The entire audience lost their shit — slammed back in their seats and SCREAMED like little girls — myself included. It was physical, involuntary, universal and perfectly synchronised. And the first time I really understood the visceral power of cinema. It was at the Princess Theatre in Niagara Falls, Canada, in probably 1968 — the film was released in 1967 but Canada was always an afterthought. I was 14.
Of course, when you see it now it seems tame compared to all that’s been done in the half-century since, though still to be admired in the way the tension quietly winds tighter and tighter until the sting. Interestingly, I saw the film a year later at the drive-in, and remember clearly the muffled screams coming from all the cars.
In terms of a laugh bringing down the house, I can remember two from that period, fromthe same film — Butch Cassidy And The Sundance Kid, written by the master William Goldman. 1) When they’re trapped on a cliff with the relentless posse of the Man In The Straw Hat closing in, and they have no choice but to jump 100 feet down into a raging rapid.

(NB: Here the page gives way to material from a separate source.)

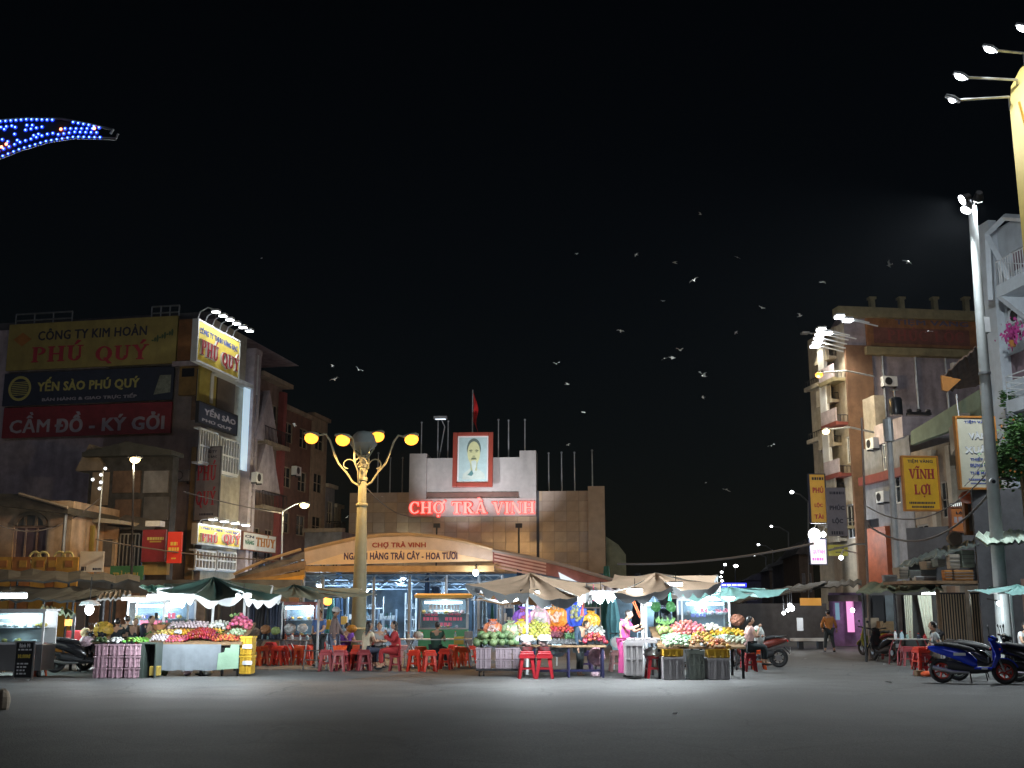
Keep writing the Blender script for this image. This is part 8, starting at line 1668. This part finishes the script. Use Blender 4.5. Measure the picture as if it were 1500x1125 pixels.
    if helmet is None: obj('hair', hm, M_hair, t, smooth=True)
    else:
        obj('helmet', MB().ell(hd + Vector((0, 0, .016 * H)) - fwd * .008 * H, .066 * H, .074 * H, .07 * H, 16, 10).box(hd.x - .04 * H, hd.x + .04 * H, hd.y - .09 * H, hd.y - .05 * H, hd.z + .01 * H, hd.z + .02 * H), helmet, t, smooth=True); obj('hair', hm, M_hair, t, smooth=True)
    if cap: obj('cap', MB().ell(hd + Vector((0, 0, .03 * H)), .060 * H, .068 * H, .058 * H, 14, 8).ell(hd + fwd * .065 * H + Vector((0, 0, .025 * H)), .04 * H, .04 * H, .006 * H, 12, 5), cap, t, smooth=True)
    g = .012 * H; q = .55 if sleeve == 'short' else 1.0
    sk = ['spi', 'pel', 'che', 'sL', 'sR', 'mL', 'mR'] if sleeve == 'short' else ['spi', 'pel', 'che', 'sL', 'sR', 'eL', 'eR', 'mL', 'mR']
    V_['mL'] = V_['sL'].lerp(V_['eL'], .6) if sleeve == 'short' else V_['eL'].lerp(V_['wL'], .92); V_['mR'] = V_['sR'].lerp(V_['eR'], .6) if sleeve == 'short' else V_['eR'].lerp(V_['wR'], .92); rad['mL'] = rad['mR'] = .031 if sleeve == 'short' else .021
    ed = [('spi', 'pel'), ('spi', 'che'), ('che', 'sL'), ('che', 'sR')] + ([('sL', 'mL'), ('sR', 'mR')] if sleeve == 'short' else [('sL', 'eL'), ('sR', 'eR'), ('eL', 'mL'), ('eR', 'mR')])
    m_ = build(sk, ed, g); m_.materials.clear(); m_.materials.append(shirt); o = obj('shirt', m_, parent=t)
    V_['nL'] = V_['kL'].lerp(V_['aL'], .85); V_['nR'] = V_['kR'].lerp(V_['aR'], .85); rad['nL'] = rad['nR'] = .027
    m_ = build(['pel', 'hL', 'hR', 'kL', 'kR', 'nL', 'nR'], [('pel', 'hL'), ('pel', 'hR'), ('hL', 'kL'), ('hR', 'kR'), ('kL', 'nL'), ('kR', 'nR')], g * .8); m_.materials.clear(); m_.materials.append(legs_m); obj('trousers', m_, parent=t)
    if skirt:
        mb = MB(); vs = []; top_, n_ = V_['pel'] + Vector((0, 0, .05 * H)), 18; bt_ = (V_['kL'] + V_['kR']) / 2 if skirt[0] == 'knee' else (V_['aL'] + V_['aR']) / 2 + Vector((0, 0, .02 * H)); hips = V_['pel'] - Vector((0, 0, .05 * H))
        for c_, rx, ry in ((top_, .095, .07), (hips, .115, .085), (hips.lerp(bt_, .5), .12, .09), (bt_, .125, .10)):
            for k in range(n_): a = 2 * math.pi * k / n_; q_ = 1 + .06 * math.sin(k * 2.4); vs.append(c_ + Vector((rx * H * math.cos(a) * q_, ry * H * math.sin(a) * q_, 0)))
        mb.add(vs, [(j * n_ + k, j * n_ + (k + 1) % n_, (j + 1) * n_ + (k + 1) % n_, (j + 1) * n_ + k) for j in range(3) for k in range(n_)]); obj('skirt', mb, skirt[1], t, smooth=True)
    for s in 'LR':
        a, b = V_['a' + s], V_['t' + s]; obj('shoe', MB().ell((a + b) / 2 + Vector((0, 0, -.012 * H)), .03 * H, .072 * H, .022 * H, 10, 6), shoes or M_black, t, smooth=True)
    return t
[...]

Robert Redford won’t do it, admitting that he can’t swim. Paul Newman throws back his head and laughs uproariously, then says, “Hell, the fall will probably kill you!” And they jump together, yelling “Shiiiiiiiiiit” all the way down, to huge laughter.
Another moment from the same film: they’re robbing a train, about to blow this huge safe, and Newman says to Redford, “Do you think you used enough [dynamite]?” — and then the entire boxcar explodes into kindling, lofting two stuntmen straight into the camera in a fusillade of splinters — by far the most dramatic explosion stunt done to that time in cinema.
Same theatre, same town. Same impressionable young brain.
I’ve laughed harder in theatres since then (after three viewings there’s one scene in Borat I still haven’t seen because of the tears in my eyes) — but that one from 1969 is a fond memory.